By Corinne White | Source: The Daily Tar Heel

Task force looks to help day laborers

Susano Soto, left, order and Lee Johnson, right, work for Raleigh’s Blalock Paving company, which hires many of the day laborers who gather in the area.

Day laborers in the area stand on the corner of Jones Ferry Road and Davie Road, rain or shine.

But Board of Alderman candidates — and local labor advocates ­— want to change that.

At a meeting this week organized by Orange County Justice United, community advocates created location and fundraising committees to work toward creating a center for the day laborers.

“While we take the situation further, we’re trying to identify short-term things we can do and long-term things we should do,” said Julio Olmos, community organizing director for El Centro Hispano.

He said the first short-term step is putting Port-A-Johns at the location.

And though the Carrboro Board of Aldermen is not spearheading the project, incumbent and 2011 candidate Dan Coleman said the board — which fellow candidate Lydia Lavelle also sits on — looks to support the initiative.

Since many day laborers are Hispanic, the main location being considered is El Centro Hispano in Carrboro, Coleman said.

“The key point is that El Centro is intimately connected with the Hispanic community that day laborers mostly come from,” he said.

“So they are in a better position than the town to address these issues.”

Olmos said El Centro’s Carrboro leaders have not yet spoken to its landlord about a restriction in the location’s contract that could disallow the project.

Pilar Rocha-Goldberg, the CEO of El Centro, said the organization talked to representatives from the National Day Laborer Organizing Network in June about the pros and cons of day laborer centers.

The ideal center would include English as a second language and vocational classes, child care, and legal services for the workers and their families, Coleman said.
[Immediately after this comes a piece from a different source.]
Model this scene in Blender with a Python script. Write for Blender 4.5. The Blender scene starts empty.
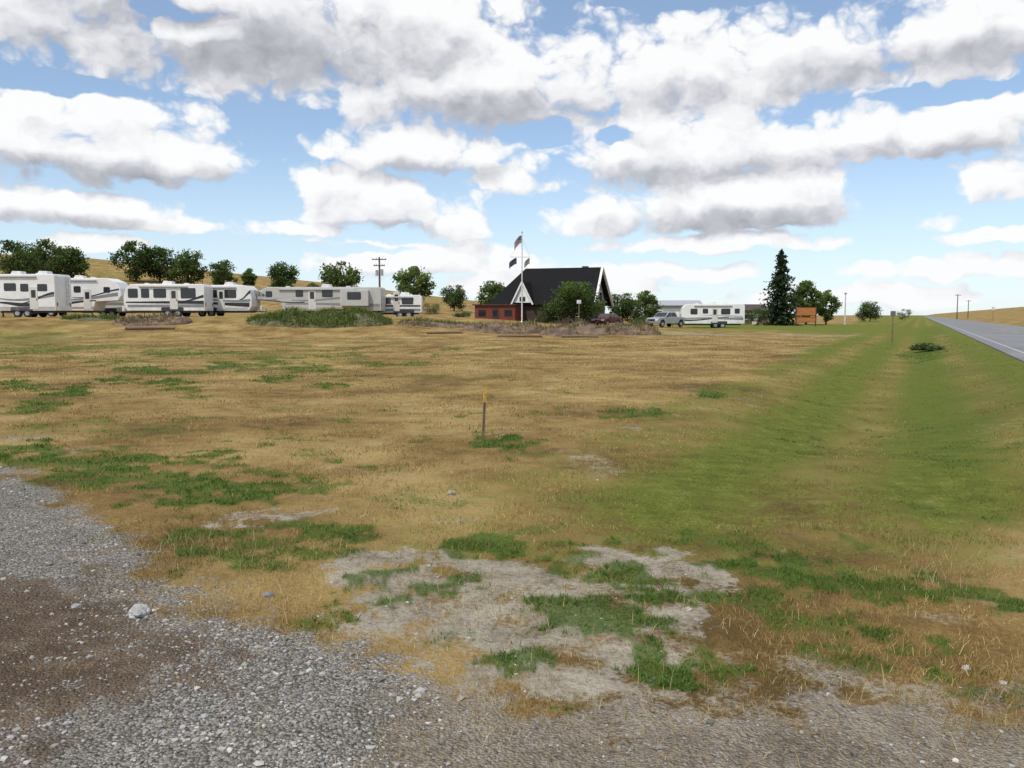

Coleman said there were reportedly issues with wage theft, when workers do their job and employers do not pay.

The center would be necessary to help the day laborers, who might not understand the American legal system, he said.

The task force also discussed day labor relations with community law enforcement, Olmos said.

Olmos said day laborers he spoke with said some people who congregated in the area are there just to “mess around.”

He said day laborers actually looking for work need to have good relationships with police officers to report the others.

Board of Aldermen candidate Michelle Johnson said any solution would have to address the problems from all sides.

“At best we need to have a holistic view, and I think the holistic version would have job skill training and making sure the workers weren’t getting abused,” Johnson said.

There are more than 70 day laborer centers in the country, Coleman said.

“If people locally look at what’s been achieved elsewhere, they’ll find a way to craft what’s best,” he said.

Board of Alderman candidate Braxton Foushee agreed things need to change.

“I just don’t think that what they have now is working.”